> [Aim of the task]: Your reply should be a single number: how many lines contain the string "Python".

---- Source material

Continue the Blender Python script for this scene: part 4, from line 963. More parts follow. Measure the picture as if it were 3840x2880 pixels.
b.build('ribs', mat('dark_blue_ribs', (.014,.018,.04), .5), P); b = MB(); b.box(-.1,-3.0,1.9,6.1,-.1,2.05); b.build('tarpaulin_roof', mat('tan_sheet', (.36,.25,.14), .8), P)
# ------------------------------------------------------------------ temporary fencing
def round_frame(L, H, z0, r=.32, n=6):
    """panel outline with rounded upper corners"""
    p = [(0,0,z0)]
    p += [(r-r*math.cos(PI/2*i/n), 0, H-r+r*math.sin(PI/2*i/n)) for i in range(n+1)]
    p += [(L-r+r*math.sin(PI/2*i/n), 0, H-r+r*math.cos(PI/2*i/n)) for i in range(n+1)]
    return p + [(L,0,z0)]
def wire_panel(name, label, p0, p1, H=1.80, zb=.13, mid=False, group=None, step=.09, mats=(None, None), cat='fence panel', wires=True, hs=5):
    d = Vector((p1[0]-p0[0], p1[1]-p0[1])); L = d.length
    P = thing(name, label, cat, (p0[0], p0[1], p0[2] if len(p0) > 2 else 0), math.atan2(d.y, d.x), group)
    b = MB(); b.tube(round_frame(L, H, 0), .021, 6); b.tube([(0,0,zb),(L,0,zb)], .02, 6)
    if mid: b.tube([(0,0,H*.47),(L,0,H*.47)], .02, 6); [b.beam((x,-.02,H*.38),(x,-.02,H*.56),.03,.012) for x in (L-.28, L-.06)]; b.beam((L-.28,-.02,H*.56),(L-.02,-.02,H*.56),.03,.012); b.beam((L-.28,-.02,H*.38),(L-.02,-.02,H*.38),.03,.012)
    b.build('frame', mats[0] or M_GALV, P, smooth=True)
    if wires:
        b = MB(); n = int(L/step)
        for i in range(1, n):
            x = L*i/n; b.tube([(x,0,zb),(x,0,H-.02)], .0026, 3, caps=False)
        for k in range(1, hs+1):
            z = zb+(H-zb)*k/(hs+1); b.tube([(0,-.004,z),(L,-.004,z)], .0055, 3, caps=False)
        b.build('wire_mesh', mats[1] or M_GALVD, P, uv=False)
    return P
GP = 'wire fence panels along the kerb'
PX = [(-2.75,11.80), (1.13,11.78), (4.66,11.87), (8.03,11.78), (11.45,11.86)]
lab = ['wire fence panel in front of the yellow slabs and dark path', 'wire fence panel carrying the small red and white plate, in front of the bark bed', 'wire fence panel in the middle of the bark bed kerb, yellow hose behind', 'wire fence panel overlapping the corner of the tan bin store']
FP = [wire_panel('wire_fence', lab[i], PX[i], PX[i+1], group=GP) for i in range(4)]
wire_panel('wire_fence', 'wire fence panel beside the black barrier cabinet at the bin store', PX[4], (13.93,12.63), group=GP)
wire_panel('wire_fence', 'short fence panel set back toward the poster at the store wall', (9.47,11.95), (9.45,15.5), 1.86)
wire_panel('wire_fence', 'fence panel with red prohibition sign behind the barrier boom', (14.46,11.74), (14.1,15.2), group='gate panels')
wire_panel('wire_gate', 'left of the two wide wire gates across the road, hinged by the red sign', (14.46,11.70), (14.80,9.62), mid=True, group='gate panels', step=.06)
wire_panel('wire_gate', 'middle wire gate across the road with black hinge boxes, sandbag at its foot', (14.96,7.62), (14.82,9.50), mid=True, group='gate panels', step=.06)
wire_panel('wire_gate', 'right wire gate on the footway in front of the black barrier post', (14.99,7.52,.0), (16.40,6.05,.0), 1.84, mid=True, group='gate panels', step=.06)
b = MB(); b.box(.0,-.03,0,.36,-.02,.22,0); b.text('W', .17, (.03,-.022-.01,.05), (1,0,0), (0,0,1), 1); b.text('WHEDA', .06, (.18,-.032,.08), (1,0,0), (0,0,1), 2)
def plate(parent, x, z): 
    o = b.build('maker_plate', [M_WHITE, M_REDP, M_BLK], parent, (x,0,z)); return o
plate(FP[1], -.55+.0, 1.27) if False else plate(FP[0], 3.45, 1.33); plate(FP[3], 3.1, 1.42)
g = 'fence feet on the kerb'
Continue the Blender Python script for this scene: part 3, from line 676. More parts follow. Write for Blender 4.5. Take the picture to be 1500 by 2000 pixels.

--------

> [Final result]: 2